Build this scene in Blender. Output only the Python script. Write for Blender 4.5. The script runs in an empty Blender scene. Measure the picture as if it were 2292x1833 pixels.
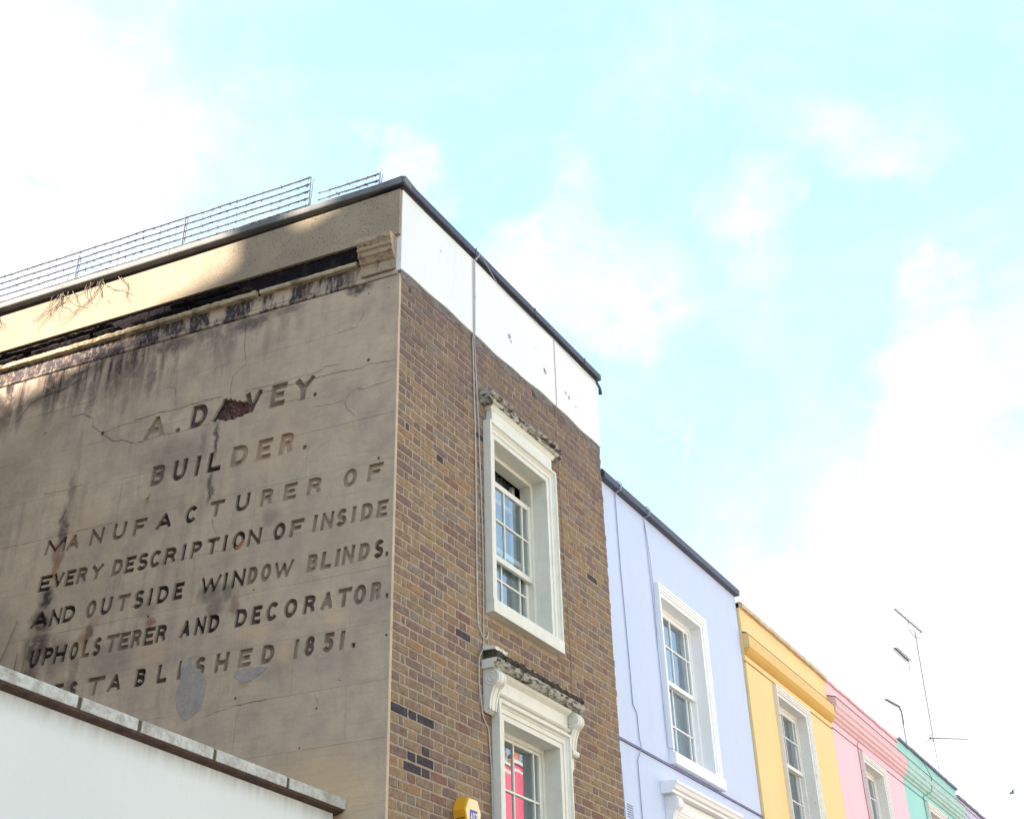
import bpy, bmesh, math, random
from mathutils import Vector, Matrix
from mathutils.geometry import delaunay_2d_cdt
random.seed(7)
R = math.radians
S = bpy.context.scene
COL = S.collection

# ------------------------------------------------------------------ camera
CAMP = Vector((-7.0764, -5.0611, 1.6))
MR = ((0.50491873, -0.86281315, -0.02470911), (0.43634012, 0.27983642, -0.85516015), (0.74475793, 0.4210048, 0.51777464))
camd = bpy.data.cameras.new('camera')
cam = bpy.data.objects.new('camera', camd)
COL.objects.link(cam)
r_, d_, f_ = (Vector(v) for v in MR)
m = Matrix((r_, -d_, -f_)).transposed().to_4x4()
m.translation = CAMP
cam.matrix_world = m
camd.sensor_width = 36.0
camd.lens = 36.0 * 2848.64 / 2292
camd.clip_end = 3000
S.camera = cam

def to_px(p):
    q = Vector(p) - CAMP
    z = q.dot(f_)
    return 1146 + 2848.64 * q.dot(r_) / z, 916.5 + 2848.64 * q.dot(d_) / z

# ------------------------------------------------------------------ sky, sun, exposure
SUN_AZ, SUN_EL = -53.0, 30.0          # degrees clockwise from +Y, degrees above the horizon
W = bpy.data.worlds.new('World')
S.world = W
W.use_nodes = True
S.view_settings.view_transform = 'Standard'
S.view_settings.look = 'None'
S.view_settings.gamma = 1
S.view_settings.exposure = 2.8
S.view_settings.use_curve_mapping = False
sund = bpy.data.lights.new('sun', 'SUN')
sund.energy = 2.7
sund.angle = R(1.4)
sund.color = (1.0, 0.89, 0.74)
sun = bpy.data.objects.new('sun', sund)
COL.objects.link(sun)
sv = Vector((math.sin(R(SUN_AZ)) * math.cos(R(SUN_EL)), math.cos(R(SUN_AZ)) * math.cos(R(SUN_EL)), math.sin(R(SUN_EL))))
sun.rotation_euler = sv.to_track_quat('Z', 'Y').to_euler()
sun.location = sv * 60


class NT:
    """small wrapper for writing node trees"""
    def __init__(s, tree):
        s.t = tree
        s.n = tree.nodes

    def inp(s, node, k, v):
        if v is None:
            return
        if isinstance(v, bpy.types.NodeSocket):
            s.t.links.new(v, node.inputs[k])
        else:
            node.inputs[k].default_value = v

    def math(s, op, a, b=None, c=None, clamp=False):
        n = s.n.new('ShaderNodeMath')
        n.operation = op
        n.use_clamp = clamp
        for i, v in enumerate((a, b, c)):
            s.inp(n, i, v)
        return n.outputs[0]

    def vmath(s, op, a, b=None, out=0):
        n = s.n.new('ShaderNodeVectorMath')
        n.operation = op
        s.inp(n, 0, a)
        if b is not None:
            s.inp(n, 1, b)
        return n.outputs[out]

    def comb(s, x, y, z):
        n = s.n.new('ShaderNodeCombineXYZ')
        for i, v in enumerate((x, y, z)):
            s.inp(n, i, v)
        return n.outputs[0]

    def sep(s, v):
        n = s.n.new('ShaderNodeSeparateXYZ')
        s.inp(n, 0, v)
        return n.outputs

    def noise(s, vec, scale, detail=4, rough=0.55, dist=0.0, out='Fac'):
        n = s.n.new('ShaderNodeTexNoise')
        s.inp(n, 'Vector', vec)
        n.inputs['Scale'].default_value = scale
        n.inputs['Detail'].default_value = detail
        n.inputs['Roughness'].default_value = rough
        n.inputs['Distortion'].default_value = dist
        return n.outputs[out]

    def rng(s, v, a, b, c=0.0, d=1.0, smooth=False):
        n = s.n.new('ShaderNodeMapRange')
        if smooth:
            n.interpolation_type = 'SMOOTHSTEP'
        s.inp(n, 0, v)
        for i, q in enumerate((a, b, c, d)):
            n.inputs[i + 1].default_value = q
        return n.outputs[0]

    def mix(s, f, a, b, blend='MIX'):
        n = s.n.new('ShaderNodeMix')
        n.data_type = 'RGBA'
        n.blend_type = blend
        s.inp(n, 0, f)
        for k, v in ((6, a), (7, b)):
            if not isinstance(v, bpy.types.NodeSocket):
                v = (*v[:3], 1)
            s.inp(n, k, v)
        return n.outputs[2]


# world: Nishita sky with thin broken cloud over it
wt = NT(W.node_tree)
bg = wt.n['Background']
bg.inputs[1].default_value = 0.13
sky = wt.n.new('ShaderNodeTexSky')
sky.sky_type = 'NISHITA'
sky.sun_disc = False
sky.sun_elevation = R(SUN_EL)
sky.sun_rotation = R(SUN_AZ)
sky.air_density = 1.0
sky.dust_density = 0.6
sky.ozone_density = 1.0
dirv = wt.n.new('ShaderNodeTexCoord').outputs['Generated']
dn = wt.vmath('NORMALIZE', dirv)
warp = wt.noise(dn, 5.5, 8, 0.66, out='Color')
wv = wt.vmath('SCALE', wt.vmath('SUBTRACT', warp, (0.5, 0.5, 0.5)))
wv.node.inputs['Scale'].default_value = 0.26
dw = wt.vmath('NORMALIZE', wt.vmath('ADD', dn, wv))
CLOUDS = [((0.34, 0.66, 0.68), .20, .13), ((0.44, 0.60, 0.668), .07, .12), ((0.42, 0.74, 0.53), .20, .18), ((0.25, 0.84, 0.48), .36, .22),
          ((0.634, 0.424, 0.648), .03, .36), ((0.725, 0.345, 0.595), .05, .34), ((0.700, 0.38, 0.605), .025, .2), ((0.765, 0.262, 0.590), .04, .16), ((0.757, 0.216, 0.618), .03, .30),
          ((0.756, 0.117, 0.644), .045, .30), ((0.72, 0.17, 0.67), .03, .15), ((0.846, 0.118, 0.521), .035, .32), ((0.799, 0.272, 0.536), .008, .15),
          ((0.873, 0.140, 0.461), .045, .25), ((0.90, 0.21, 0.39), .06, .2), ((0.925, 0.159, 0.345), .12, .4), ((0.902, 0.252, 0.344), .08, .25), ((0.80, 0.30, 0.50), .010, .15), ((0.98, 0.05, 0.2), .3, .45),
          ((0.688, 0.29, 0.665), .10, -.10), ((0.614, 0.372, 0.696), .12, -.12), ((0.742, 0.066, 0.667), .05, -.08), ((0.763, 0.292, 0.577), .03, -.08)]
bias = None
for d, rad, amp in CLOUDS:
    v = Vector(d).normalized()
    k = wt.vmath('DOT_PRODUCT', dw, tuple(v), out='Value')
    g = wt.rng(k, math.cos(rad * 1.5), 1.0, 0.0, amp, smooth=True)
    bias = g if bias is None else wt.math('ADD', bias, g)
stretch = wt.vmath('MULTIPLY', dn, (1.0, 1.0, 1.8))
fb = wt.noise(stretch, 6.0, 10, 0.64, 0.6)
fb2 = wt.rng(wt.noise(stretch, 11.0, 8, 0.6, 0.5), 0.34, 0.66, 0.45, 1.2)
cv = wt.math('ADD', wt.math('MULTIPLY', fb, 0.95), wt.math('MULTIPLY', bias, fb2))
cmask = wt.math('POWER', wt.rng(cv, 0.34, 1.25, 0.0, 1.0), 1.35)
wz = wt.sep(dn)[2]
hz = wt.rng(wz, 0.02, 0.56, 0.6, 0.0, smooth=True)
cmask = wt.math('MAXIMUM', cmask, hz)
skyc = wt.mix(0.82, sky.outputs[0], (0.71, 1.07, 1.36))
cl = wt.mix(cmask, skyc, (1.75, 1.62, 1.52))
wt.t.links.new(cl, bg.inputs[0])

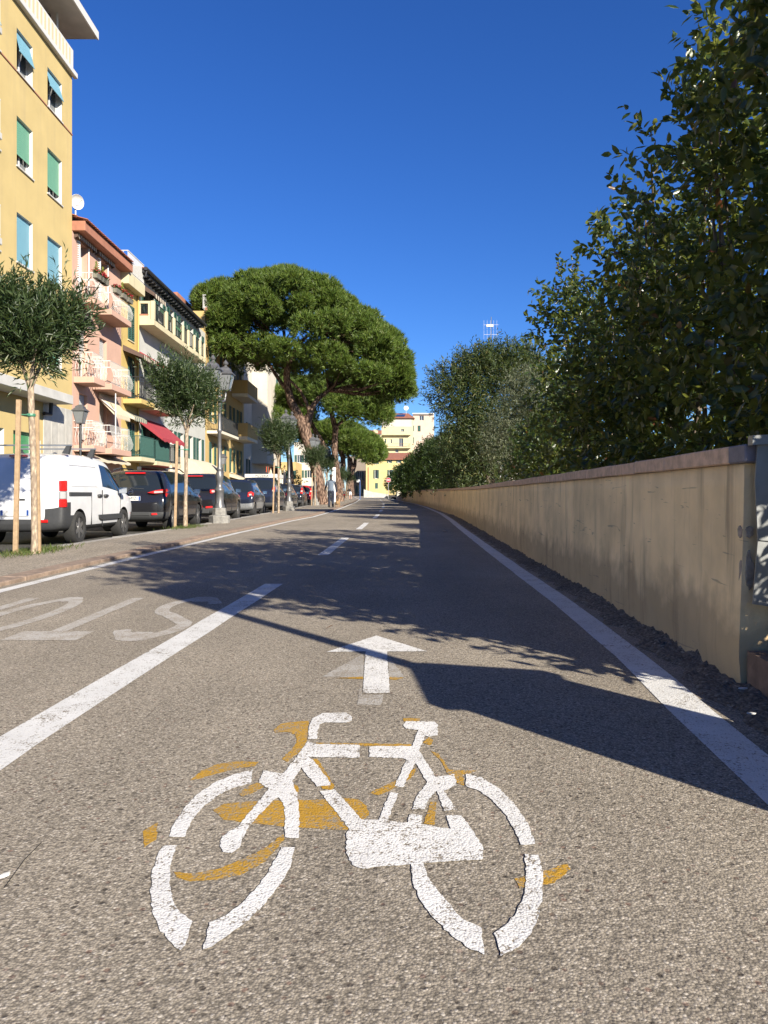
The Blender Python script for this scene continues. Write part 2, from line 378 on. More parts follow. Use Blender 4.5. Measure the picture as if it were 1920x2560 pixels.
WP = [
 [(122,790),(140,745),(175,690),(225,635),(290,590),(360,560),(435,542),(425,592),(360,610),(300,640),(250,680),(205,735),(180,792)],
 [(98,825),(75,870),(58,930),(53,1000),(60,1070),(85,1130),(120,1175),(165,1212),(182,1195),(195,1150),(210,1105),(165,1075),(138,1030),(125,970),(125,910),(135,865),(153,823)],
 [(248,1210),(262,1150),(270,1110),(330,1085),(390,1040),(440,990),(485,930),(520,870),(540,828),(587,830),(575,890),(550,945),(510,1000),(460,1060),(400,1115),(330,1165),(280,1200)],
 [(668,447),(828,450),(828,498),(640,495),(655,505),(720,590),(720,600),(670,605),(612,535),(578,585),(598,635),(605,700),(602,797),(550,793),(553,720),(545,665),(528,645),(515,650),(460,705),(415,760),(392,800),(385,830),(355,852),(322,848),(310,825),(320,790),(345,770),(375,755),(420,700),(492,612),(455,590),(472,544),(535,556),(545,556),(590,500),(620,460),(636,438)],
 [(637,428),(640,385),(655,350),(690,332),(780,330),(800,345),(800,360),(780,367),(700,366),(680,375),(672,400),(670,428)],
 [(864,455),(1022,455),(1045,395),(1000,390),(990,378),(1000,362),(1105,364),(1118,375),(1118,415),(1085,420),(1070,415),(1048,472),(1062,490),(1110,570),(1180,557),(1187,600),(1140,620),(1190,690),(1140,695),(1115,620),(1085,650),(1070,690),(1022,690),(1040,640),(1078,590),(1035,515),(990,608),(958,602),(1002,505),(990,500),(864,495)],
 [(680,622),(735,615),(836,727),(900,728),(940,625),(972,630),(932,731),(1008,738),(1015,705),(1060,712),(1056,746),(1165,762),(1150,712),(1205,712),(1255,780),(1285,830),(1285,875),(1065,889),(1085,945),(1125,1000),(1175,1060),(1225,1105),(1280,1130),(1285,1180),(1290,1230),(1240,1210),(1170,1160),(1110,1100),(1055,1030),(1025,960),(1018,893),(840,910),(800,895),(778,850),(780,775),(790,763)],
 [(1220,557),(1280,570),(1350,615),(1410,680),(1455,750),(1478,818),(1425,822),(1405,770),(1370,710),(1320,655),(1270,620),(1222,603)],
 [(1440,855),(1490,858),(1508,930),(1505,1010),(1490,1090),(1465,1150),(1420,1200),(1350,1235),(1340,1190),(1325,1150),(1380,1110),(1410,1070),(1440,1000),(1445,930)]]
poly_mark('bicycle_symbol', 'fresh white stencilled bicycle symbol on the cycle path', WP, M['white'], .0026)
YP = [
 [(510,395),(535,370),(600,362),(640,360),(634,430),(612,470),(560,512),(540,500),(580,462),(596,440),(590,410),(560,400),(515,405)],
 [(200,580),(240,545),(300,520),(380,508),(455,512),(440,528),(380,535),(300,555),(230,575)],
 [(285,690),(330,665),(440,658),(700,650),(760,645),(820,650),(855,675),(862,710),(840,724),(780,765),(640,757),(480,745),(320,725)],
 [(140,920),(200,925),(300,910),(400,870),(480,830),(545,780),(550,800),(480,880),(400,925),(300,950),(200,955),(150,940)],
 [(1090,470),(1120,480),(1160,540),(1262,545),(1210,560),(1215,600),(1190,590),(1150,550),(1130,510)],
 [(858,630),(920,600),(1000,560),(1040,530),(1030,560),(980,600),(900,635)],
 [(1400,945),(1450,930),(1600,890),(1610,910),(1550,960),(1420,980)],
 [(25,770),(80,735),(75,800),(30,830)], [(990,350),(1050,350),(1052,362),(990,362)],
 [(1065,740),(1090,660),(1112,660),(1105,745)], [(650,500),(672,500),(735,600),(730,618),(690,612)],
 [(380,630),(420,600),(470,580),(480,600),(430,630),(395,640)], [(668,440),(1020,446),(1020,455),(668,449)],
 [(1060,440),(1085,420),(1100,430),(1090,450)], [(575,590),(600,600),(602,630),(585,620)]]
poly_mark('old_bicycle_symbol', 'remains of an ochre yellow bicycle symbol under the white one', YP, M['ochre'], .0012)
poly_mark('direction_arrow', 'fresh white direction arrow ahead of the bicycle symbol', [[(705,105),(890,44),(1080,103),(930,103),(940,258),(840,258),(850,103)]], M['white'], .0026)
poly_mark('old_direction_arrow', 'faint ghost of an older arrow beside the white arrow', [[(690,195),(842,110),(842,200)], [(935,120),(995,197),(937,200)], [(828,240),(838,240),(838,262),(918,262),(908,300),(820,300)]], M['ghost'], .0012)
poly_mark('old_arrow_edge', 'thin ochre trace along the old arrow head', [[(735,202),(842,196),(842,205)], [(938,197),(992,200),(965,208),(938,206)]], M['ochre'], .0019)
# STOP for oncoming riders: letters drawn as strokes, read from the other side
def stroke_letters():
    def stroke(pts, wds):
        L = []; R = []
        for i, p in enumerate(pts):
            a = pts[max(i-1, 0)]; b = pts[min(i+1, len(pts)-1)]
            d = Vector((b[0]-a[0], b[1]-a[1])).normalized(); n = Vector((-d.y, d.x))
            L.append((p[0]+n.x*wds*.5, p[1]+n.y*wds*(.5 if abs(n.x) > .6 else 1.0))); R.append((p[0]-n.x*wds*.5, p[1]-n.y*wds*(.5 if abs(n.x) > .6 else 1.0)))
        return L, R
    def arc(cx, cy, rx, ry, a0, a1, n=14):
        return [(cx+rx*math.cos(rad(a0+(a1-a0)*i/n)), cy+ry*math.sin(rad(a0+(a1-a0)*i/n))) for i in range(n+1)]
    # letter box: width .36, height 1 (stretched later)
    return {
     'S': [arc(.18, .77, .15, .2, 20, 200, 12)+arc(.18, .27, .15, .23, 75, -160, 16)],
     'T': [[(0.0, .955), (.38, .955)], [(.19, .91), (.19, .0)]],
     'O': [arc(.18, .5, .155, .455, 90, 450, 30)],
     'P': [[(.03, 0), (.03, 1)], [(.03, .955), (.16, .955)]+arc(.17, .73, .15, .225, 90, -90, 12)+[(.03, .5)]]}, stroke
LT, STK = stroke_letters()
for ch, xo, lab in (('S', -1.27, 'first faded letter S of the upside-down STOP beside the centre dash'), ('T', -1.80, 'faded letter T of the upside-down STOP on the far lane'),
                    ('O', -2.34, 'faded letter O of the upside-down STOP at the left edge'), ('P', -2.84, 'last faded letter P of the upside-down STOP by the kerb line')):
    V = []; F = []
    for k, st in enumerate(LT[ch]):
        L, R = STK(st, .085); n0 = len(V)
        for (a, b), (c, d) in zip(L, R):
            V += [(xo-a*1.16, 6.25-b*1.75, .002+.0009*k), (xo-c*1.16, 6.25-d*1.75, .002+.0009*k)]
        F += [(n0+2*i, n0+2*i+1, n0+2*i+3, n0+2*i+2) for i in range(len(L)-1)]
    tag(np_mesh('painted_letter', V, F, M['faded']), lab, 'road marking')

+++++

> [INSTRUCTIONS TO FOLLOW]:
For the listing above, give the number of lines in which the string "picture" occurs, and nothing else.

> [ANSWER BELOW]:
2